The roots of Arab and Iranian racism towards each other, and of both Arab and Iranian racism towards “black Africans” are too horrid and troubling to deserve full exposure at these magnificent moments in all our histories. Aspects and dimensions of these pathologies need to be addressed only to the degree that they point to a collective emancipation from the snares of racism transmuting into cycles of racialising violence.

On the Arab side, as Joseph Massad has demonstrated in his Desiring Arabs (2007), in the course of Arab nationalism, the trope of “Persian” was systematically racialised and invested with all sorts of undesirable and morally corrupt and corrupting “sexual perversions”, and thus a “manly” and “straight” heteronormativity was manufactured for “Arabs”.

The pathology of Iranian racism has a different genealogy. Engulfed in the banality of a racist Aryanism, a certain segment of Iranians, mostly monarchist in political disposition, has been led to believe that they are in fact an island of purebred Aryans unfortunately caught in a sea of Semitic ruffians, and that they have been marred by Arab and Muslim invasion and need to reconnect with their European roots in “the West” to regain their Aryan glory.

The external and internal racism then comes together to manufacture a fictitious “Persian” marker that is the mirror image of its “Arab” invention. The binary Persian/Arab, rooted in medieval history and colonially exacerbated, in turn becomes a self-propelling metaphoric proposition and feeds on itself.

Racialising violence is the very last remnant of colonial racism that knew only too well the Roman, and later Old French Republic, logic of “divide and conquer”, or “divide and rule” (divide et impera or divide et regnes), a dictum that was ultimately brought to perfection by Machiavelli in his Art of War (1520).
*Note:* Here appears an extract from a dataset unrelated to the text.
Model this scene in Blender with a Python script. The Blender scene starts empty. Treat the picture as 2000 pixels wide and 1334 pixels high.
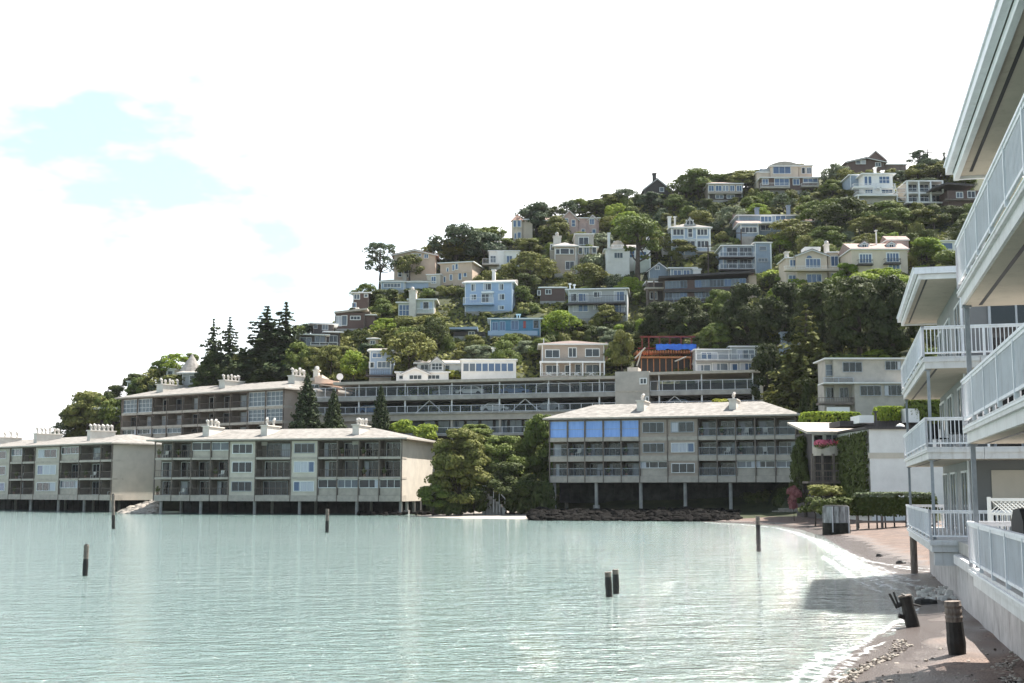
import bpy, math, random
import numpy as np
from mathutils import Vector, Matrix
random.seed(7); rng = np.random.default_rng(7)
R = math.radians
scn = bpy.context.scene
COL = scn.collection

# ------------------------------------------------------------------ camera, sky, sun, exposure
F = 2400.0; HOR = 955.0; EYE = 3.4
PITCH = math.atan((HOR - 667) / F)
cam_d = bpy.data.cameras.new('camera'); cam = bpy.data.objects.new('camera', cam_d); COL.objects.link(cam)
cam_d.sensor_width = 36; cam_d.lens = 36 * F / 2000
cam_d.clip_start = 0.1; cam_d.clip_end = 9000
cam.location = (0, 0, EYE); cam.rotation_euler = (R(90) + PITCH, 0, 0)
scn.camera = cam

SUN_AZ = math.atan2(0.78, 0.62); SUN_EL = R(60)
world = bpy.data.worlds.new('World'); scn.world = world; world.use_nodes = True
nt = world.node_tree; nt.nodes.clear()
def N(nt, t, **k):
    n = nt.nodes.new(t)
    for a, b in k.items(): setattr(n, a, b)
    return n
sky = N(nt, 'ShaderNodeTexSky', sky_type='NISHITA'); sky.sun_disc = False
sky.sun_elevation = SUN_EL; sky.sun_rotation = SUN_AZ; sky.air_density = 1.0; sky.dust_density = 1.5; sky.ozone_density = 1.0
bg1 = N(nt, 'ShaderNodeBackground'); bg1.inputs[1].default_value = 0.06
tint = N(nt, 'ShaderNodeMix', data_type='RGBA', blend_type='MULTIPLY'); tint.inputs[0].default_value = 1; tint.inputs[7].default_value = (.86, 1.12, 1.10, 1)
nt.links.new(sky.outputs[0], tint.inputs[6]); nt.links.new(tint.outputs[2], bg1.inputs[0])
bg2 = N(nt, 'ShaderNodeBackground'); bg2.inputs[0].default_value = (1, 1, 1, 1); bg2.inputs[1].default_value = .84
tc = N(nt, 'ShaderNodeTexCoord'); mp = N(nt, 'ShaderNodeMapping'); mp.inputs['Scale'].default_value = (1, 1, 2.2)
mp.inputs['Location'].default_value = (0.35, 0.1, 0.52)
nz = N(nt, 'ShaderNodeTexNoise'); nz.inputs['Scale'].default_value = 2.6; nz.inputs['Detail'].default_value = 6; nz.inputs['Roughness'].default_value = .55
cr = N(nt, 'ShaderNodeValToRGB'); cr.color_ramp.elements[0].position = .33; cr.color_ramp.elements[1].position = .48
cr.color_ramp.elements[0].color = (.21, .21, .21, 1)
sx = N(nt, 'ShaderNodeSeparateXYZ')
mxs = N(nt, 'ShaderNodeMixShader'); outw = N(nt, 'ShaderNodeOutputWorld')
nt.links.new(tc.outputs['Generated'], mp.inputs[0]); nt.links.new(mp.outputs[0], nz.inputs[0])
nt.links.new(tc.outputs['Generated'], sx.inputs[0])
my = N(nt, 'ShaderNodeMapRange'); my.inputs[1].default_value = -.15; my.inputs[2].default_value = .45; my.inputs[3].default_value = .22; my.inputs[4].default_value = 1; nt.links.new(sx.outputs['Y'], my.inputs[0])
mz = N(nt, 'ShaderNodeMapRange'); mz.inputs[1].default_value = .42; mz.inputs[2].default_value = .8; mz.inputs[3].default_value = 1; mz.inputs[4].default_value = .3; nt.links.new(sx.outputs['Z'], mz.inputs[0])  # clouds thinned overhead and behind the view so shaded walls get bluer fill
mm = N(nt, 'ShaderNodeMath', operation='MULTIPLY'); nt.links.new(my.outputs[0], mm.inputs[0]); nt.links.new(mz.outputs[0], mm.inputs[1])
m5 = N(nt, 'ShaderNodeMath', operation='MULTIPLY'); nt.links.new(cr.outputs[0], m5.inputs[0]); nt.links.new(mm.outputs[0], m5.inputs[1])
nt.links.new(nz.outputs[0], cr.inputs[0]); nt.links.new(m5.outputs[0], mxs.inputs[0])
nt.links.new(bg1.outputs[0], mxs.inputs[1]); nt.links.new(bg2.outputs[0], mxs.inputs[2]); nt.links.new(mxs.outputs[0], outw.inputs[0])

sd = bpy.data.lights.new('sun', 'SUN'); sd.energy = 5.0; sd.angle = R(.5); sd.color = (1, .95, .87)
sun = bpy.data.objects.new('sun', sd); COL.objects.link(sun)
SUNV = Vector((math.sin(SUN_AZ) * math.cos(SUN_EL), math.cos(SUN_AZ) * math.cos(SUN_EL), math.sin(SUN_EL)))
sun.rotation_euler = SUNV.to_track_quat('Z', 'Y').to_euler(); sun.location = (0, 0, 200)
vs = scn.view_settings; vs.view_transform = 'Standard'; vs.look = 'None'; vs.exposure = 1.5; vs.gamma = 1
try:
    scn.cycles.max_bounces = 6; scn.cycles.transparent_max_bounces = 12; scn.cycles.caustics_reflective = False
except Exception: pass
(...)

The criminal record of European colonialism in Asia and Africa is replete with this treacherous strategy.

The old colonial adage has renewed imperial usages. Soon after the US-led invasion of Iraq, a US military strategist, Seyyed Vali Reza Nasr, wrote an off-the-cuff analysis on the Sunni-Shia divide, The Shia Revival: How Conflicts Within Islam will Shape the Future (2006). He effectively blamed the carnage in Iraq on ancient Sunni-Shia hostilities and linked it to the strategic hostility between the Islamic Republic and Saudi Arabia – a well thought out strategic intervention that turned the US, in the US-led invasion and occupation of Iraq, into a good Samaritan and entirely innocent bystander.

Today beyond the reach of these colonial and imperial treacheries, we as a people have a renewed rendezvous with history – and if these revolutions are allowed to be assimilated backward into outdated and dreadful racialising elements evident in pan-Arab, pan-Iranian, pan-Turkic, ad nauseum frames of references, we will all be back where we were two centuries ago and all these heroic sacrifices will be for naught.